'''

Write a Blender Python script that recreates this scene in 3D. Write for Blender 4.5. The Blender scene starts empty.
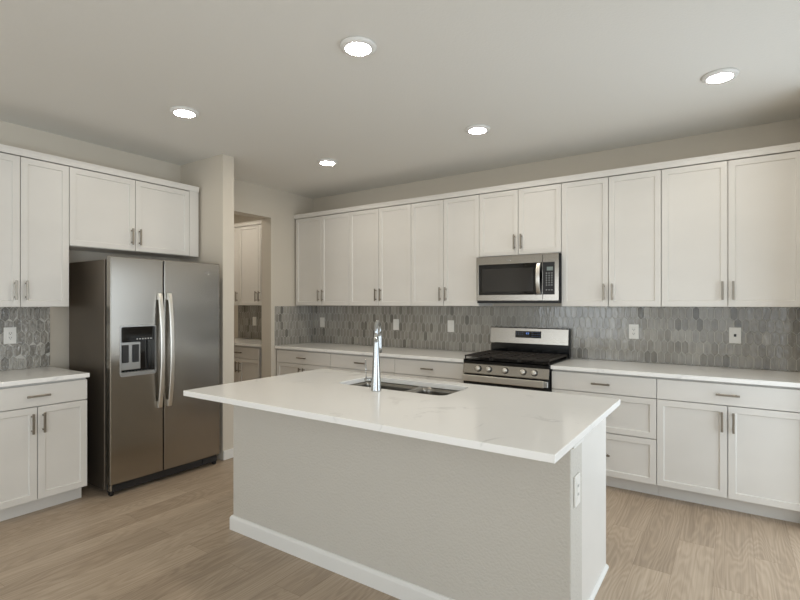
import bpy, bmesh, math, random
from mathutils import Vector, Matrix
random.seed(7)
S = bpy.context.scene
COL = S.collection
PI = math.pi

# ------------------------------------------------------------------ camera
YAW = 34.195
cam_d = bpy.data.cameras.new('camera')
cam = bpy.data.objects.new('camera', cam_d); COL.objects.link(cam)
cam.location = (4.449, -4.5674, 1.41)
cam.rotation_euler = (PI / 2, 0, math.radians(YAW))
cam_d.sensor_width = 36.0
cam_d.lens = 36.0 * 488.98 / 800.0
cam_d.shift_y = (303.49 - 300.0) / 800.0
cam_d.clip_start = 0.05
S.camera = cam

# ------------------------------------------------------------------ world, daylight, exposure
W = bpy.data.worlds.new('world'); S.world = W; W.use_nodes = True
W.node_tree.nodes['Background'].inputs[0].default_value = (0.75, 0.86, 1.0, 1)
W.node_tree.nodes['Background'].inputs[1].default_value = 1.0
S.view_settings.view_transform = 'Standard'
S.view_settings.look = 'None'
S.view_settings.exposure = 0.0
S.view_settings.gamma = 1.0
S.view_settings.use_curve_mapping = False


def area(name, loc, rot, sx, sy, power, col):
    d = bpy.data.lights.new(name, 'AREA'); d.shape = 'RECTANGLE'; d.size = sx; d.size_y = sy
    d.energy = power; d.color = col
    o = bpy.data.objects.new(name, d); COL.objects.link(o); o.location = loc; o.rotation_euler = rot
    return o


# daylight through the patio door (right wall) and the two great-room windows behind the camera
area('daylight_patio_door', (5.53, -1.32, 1.06), (0, PI / 2, 0), 1.95, 2.44, 36, (0.82, 0.92, 1.0))
area('added_side_window_light', (5.53, -6.1, 1.3), (0, PI / 2, 0), 1.8, 2.9, 76, (0.86, 0.94, 1.0))  # fill from an added side window, evens the light on the left side
area('daylight_window_one', (1.4, -8.38, 1.3), (PI / 2, 0, 0), 1.9, 1.7, 36, (0.90, 0.96, 1.0))
area('daylight_window_two', (4.2, -8.38, 1.3), (PI / 2, 0, 0), 1.9, 1.7, 6, (0.90, 0.96, 1.0))
LENS_STRENGTH = 114.0


# ------------------------------------------------------------------ materials
def lin(c):
    return tuple(((v / 255) / 12.92 if v / 255 <= 0.04045 else ((v / 255 + 0.055) / 1.055) ** 2.4) for v in c) + (1.0,)


def new_mat(name, col, rough=0.5, metal=0.0, **kw):
    m = bpy.data.materials.new(name); m.use_nodes = True
    b = m.node_tree.nodes['Principled BSDF']
    b.inputs['Base Color'].default_value = lin(col)
    b.inputs['Roughness'].default_value = rough
    b.inputs['Metallic'].default_value = metal
    for k, v in kw.items(): b.inputs[k.replace('_', ' ')].default_value = v
    return m


def N(m, kind, **kw):
    n = m.node_tree.nodes.new(kind)
    for k, v in kw.items(): setattr(n, k, v)
    return n


def L(m, a, b): m.node_tree.links.new(a, b)


def bsdf(m): return m.node_tree.nodes['Principled BSDF']


def mapped(m, scale, coord='Object'):
    tc = N(m, 'ShaderNodeTexCoord'); mp = N(m, 'ShaderNodeMapping'); mp.inputs['Scale'].default_value = scale
    L(m, tc.outputs[coord], mp.inputs['Vector']); return mp.outputs[0]


def bump_noise(m, scale, strength, dist=0.002, detail=3.0):
    nz = N(m, 'ShaderNodeTexNoise'); nz.inputs['Scale'].default_value = 1.0; nz.inputs['Detail'].default_value = detail
    L(m, mapped(m, scale), nz.inputs['Vector'])
    bp = N(m, 'ShaderNodeBump'); bp.inputs['Strength'].default_value = strength; bp.inputs['Distance'].default_value = dist
    L(m, nz.outputs['Fac'], bp.inputs['Height']); L(m, bp.outputs[0], bsdf(m).inputs['Normal'])


def mottle(m, scale, c0, c1, lo=0.35, hi=0.65):
    nz = N(m, 'ShaderNodeTexNoise'); nz.inputs['Scale'].default_value = 1.0; nz.inputs['Detail'].default_value = 4
    L(m, mapped(m, scale), nz.inputs['Vector'])
    r = N(m, 'ShaderNodeValToRGB'); r.color_ramp.elements[0].position = lo; r.color_ramp.elements[1].position = hi
    r.color_ramp.elements[0].color = lin(c0); r.color_ramp.elements[1].color = lin(c1)
    L(m, nz.outputs['Fac'], r.inputs[0]); L(m, r.outputs[0], bsdf(m).inputs['Base Color'])


M = {}
M['wall'] = new_mat('wall_paint', (212, 204, 190), 0.75)
bump_noise(M['wall'], (90, 90, 90), 0.18, 0.004)
M['ceiling'] = new_mat('ceiling_paint', (231, 229, 223), 0.85)
bump_noise(M['ceiling'], (70, 70, 70), 0.2, 0.005)
M['pony'] = new_mat('island_wall_paint', (203, 199, 190), 0.6)
bump_noise(M['pony'], (90, 90, 90), 0.7, 0.005)
M['trim'] = new_mat('white_trim_paint', (232, 231, 227), 0.4)
M['cab'] = new_mat('cabinet_paint', (224, 221, 215), 0.38)
mottle(M['cab'], (1.5, 1.5, 2.5), (221, 218, 212), (226, 223, 217))
M['cab_in'] = new_mat('cabinet_gap_shadow_board', (150, 140, 125), 0.7)
M['nickel'] = new_mat('brushed_nickel', (150, 143, 132), 0.36, 1.0)
M['chrome'] = new_mat('chrome', (184, 187, 188), 0.18, 1.0)
M['plate'] = new_mat('white_plastic', (236, 234, 228), 0.35)
M['black'] = new_mat('black_plastic', (16, 16, 17), 0.4)
M['gasket'] = new_mat('dark_gasket', (10, 10, 10), 0.7)
M['iron'] = new_mat('cast_iron', (40, 35, 31), 0.5)
bump_noise(M['iron'], (200, 200, 200), 0.2, 0.001)
M['enamel'] = new_mat('black_enamel', (12, 12, 13), 0.15)
M['glass_black'] = new_mat('black_glass', (8, 8, 9), 0.06)
M['window_mesh'] = new_mat('oven_window_glass', (44, 42, 40), 0.1)
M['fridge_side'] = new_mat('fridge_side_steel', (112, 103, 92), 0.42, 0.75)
M['grey_plastic'] = new_mat('grey_plastic', (42, 42, 43), 0.45)
M['silver_plastic'] = new_mat('silver_plastic', (170, 170, 168), 0.3, 0.6)
M['screen'] = new_mat('display_glass', (120, 132, 128), 0.3)
M['legend'] = new_mat('key_legend', (215, 216, 214), 0.5)
M['keys'] = M['legend']


def steel(name, col, rough, aniso):
    m = new_mat(name, col, rough, 1.0)
    b = bsdf(m)
    b.inputs['Anisotropic'].default_value = aniso
    vt = N(m, 'ShaderNodeVectorTransform'); vt.vector_type = 'VECTOR'; vt.convert_from = 'OBJECT'; vt.convert_to = 'WORLD'
    vt.inputs[0].default_value = (1, 0, 0)
    L(m, vt.outputs[0], b.inputs['Tangent'])
    nz = N(m, 'ShaderNodeTexNoise'); nz.inputs['Scale'].default_value = 1.0; nz.inputs['Detail'].default_value = 2
    L(m, mapped(m, (3, 3, 160)), nz.inputs['Vector'])
    mr = N(m, 'ShaderNodeMapRange'); mr.inputs[3].default_value = rough - 0.012; mr.inputs[4].default_value = rough + 0.012
    L(m, nz.outputs['Fac'], mr.inputs[0]); L(m, mr.outputs[0], b.inputs['Roughness'])
    return m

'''

- TASK DIRECTIONS: Only the lines from the start of the material through the line containing "S.camera = cam" should be transcribed. Pictures stay out.

- EXERCISE SOLUTION:
Write a Blender Python script that recreates this scene in 3D. Write for Blender 4.5. The Blender scene starts empty.
import bpy, bmesh, math, random
from mathutils import Vector, Matrix
random.seed(7)
S = bpy.context.scene
COL = S.collection
PI = math.pi

# ------------------------------------------------------------------ camera
YAW = 34.195
cam_d = bpy.data.cameras.new('camera')
cam = bpy.data.objects.new('camera', cam_d); COL.objects.link(cam)
cam.location = (4.449, -4.5674, 1.41)
cam.rotation_euler = (PI / 2, 0, math.radians(YAW))
cam_d.sensor_width = 36.0
cam_d.lens = 36.0 * 488.98 / 800.0
cam_d.shift_y = (303.49 - 300.0) / 800.0
cam_d.clip_start = 0.05
S.camera = cam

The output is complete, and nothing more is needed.